Un día para un concurso, agrupé mis cuentos bajo el título “Soledades de Garrafón”. Me sigue gustando y deseo que nadie me lo robe, por si algún día me publicaran un libro de relatos.
Vengo a escribir hoy, colándome en un aula de informática de la Universidad de Salamanca, para que no se me vayan de inanición los curiosos que rebotaron por aquí hace unos días.
Yo creo que esto de los blogs es para mediocres. Es una artesanía y, más que exhibicionista, es masturbatoria. Me refiero a que uno goza imaginando que lo leerán, pero la realidad se queda en mucho menos. O en nada.
Ahora voy a recomendaros el mejor cuento que he leído sobre la conciencia de mediocridad. Es de Juan José Arreola, un excelente escritor mejicano que deberíamos conocer mejor si no hubiera existido Juan Rulfo.
Se titula “El discípulo” . Está ambientado en el renacimiento italiano. Se trata del discípulo en un taller de pintura. Su maestro le ridiculiza, destruyendo además su obra. Podría copiarlo entero, su extensión no supera el folio y medio. Pero vais a tener que conformaros con los tres últimos párrafos.
(Yo no me conformaría; iría a buscarlo a una biblioteca o lo encargaría en una librería. Copio literalmente la edición de Cátedra, pero en el párrafo culminante, donde dice “hila” me cuadra más que dijera “hiela”).
Trastornado, salgo del taller y vago al azar por las calles. La belleza está en torno de mí, y llueve oro y azul sobre Florencia. La veo en los ojos oscuros de Goia, y en el porte arrogante de Salaino, tocado con su gorra de abalorios. Y en las orillas del río me detengo a contemplar mis dos manos ineptas.
La luz cede poco a poco y el Campanille recorta en el cielo su perfil sombrío. El panorama de Florencia se oscurece lentamente como un dibujo sobre el cual se acumulan demasiadas líneas. Una campana deja caer el comienzo de la noche.
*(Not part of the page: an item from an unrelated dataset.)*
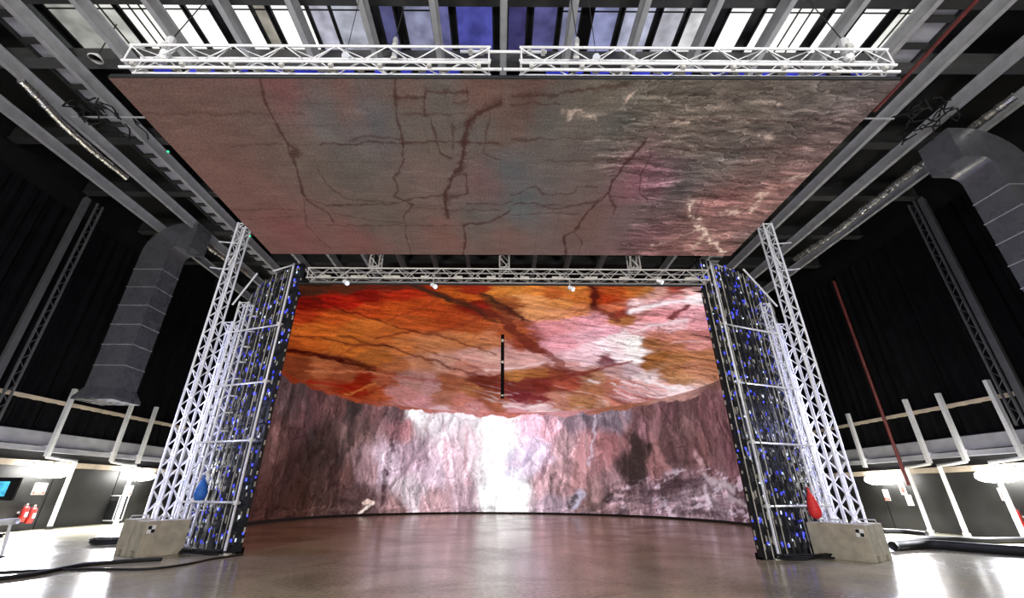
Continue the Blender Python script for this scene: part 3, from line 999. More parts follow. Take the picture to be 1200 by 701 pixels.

Asustado, palpo mi cuerpo y echo a correr temeroso de disolverme en el crepúsculo. En las últimas nubes creo distinguir la sonrisa fría y desencantada del maestro que hila mi corazón. Y vuelvo a caminar lentamente, cabizbajo, por las calles cada vez más sombrías, seguro de que voy a perderme en el olvido de los hombres.